2021年秋に、アメリカのプロスポーツ界がジェンダー平等に一歩近づくことになる。
アメリカ・ウィスコンシン州を拠点とするNBAチーム「ミルウォーキー・バックス」は9月15日、チームのテレビ中継の実況アナウンサーに、リサ・バイントン氏が就任すると発表した。
NBAの発表によると、アメリカの男子メジャープロスポーツチームで、女性がフルタイムの実況アナウンサーに選ばれたのは初めてだ。
(バックスのツイート)リサ・バイントンは女性で初めて、男子メジャープロスポーツチームのテレビ実況アナウンサーに就任します。ミルウォーキーにようこそ、リサ!
歴史的だが実績によって選ばれた
バイントン氏は、35年間バックスの実況アナウンサーを務め、2020-21シーズンで引退したジム・パシュケ氏の後任に選ばれた。

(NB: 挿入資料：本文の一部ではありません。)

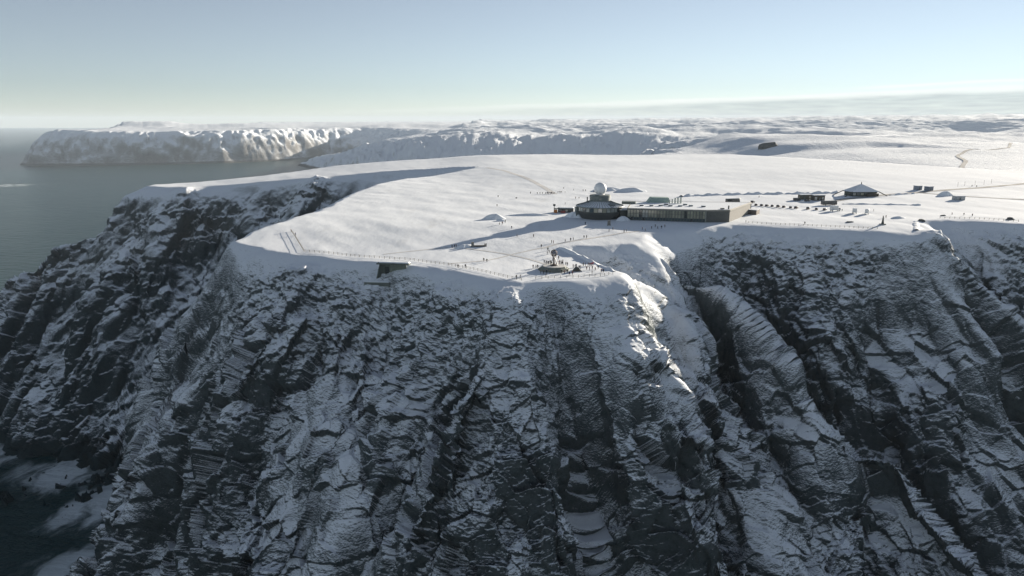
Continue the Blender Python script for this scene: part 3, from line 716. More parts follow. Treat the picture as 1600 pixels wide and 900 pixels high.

バックスのピーター・フェイギン社長は声明で、「リサをバックスファミリーの一員として迎えられること、そして彼女のような才能あふれる実況アナウンサーを放送チームに迎えられることをとても嬉しく思います」と、バイントン氏を歓迎している。
さらに、今回の人選には女性初という歴史的な一面もある一方で「リサは並外れたスキルと経験で、この地位を獲得した」と述べて、バイントン氏のこれまでのキャリアが、同氏を選んだ大きな理由だと説明した。
これまでもガラスの天井を破ってきた
バイントン氏は大学時代はバスケットボールとサッカーの選手で、放送の世界に飛び込んでからは、様々な放送局で実況やレポーターとしての経験を積んできた。
これまでも、スポーツ放送界のガラスの天井を破っており、2021年3月には、NCAA(全米大学スポーツ協会)男子バスケットボールの試合で、初の女性アナウンサーとして実況を担当した。
また、2017年にはビッグテンネットワークで、女性初の大学フットボール実況アナウンサーを務めた。
さらに、2021年の東京オリンピックでは女子と男子のサッカーの試合で実況をし、2019年の女子サッカーワールドカップでも実況を担当した。
他にも、NCAA男子バスケットのレポーターや、NBAとWNBAの試合での実況経験もある。
バイントン氏は「このような機会をいただけて、そしてミルウォーキー・バックスのようなトップクラスのチームと働くことができてとても嬉しいです」と喜びを語っている。
また、CBSの取材で「(今回の人選は)試合を見る女の子たちだけではなく、男の子たちに同じように重要な意味を持つと思います。自分の後に、2人目、3人目、4人目が続き、女性アナウンサーの実況が当たり前になり、時代が変化するのではないでしょうか」と述べた。
ジェンダー平等の先駆者でテニス界のレジェンド、ビリー・ジーン・キング氏もバイントン氏の就任を歓迎し「歴史を作ったバックスとリサ・バイントン、おめでとう」とお祝いのメッセージを送っている。
NBA 2021-22シーズンは、10月19日(現地時間)にスタートする。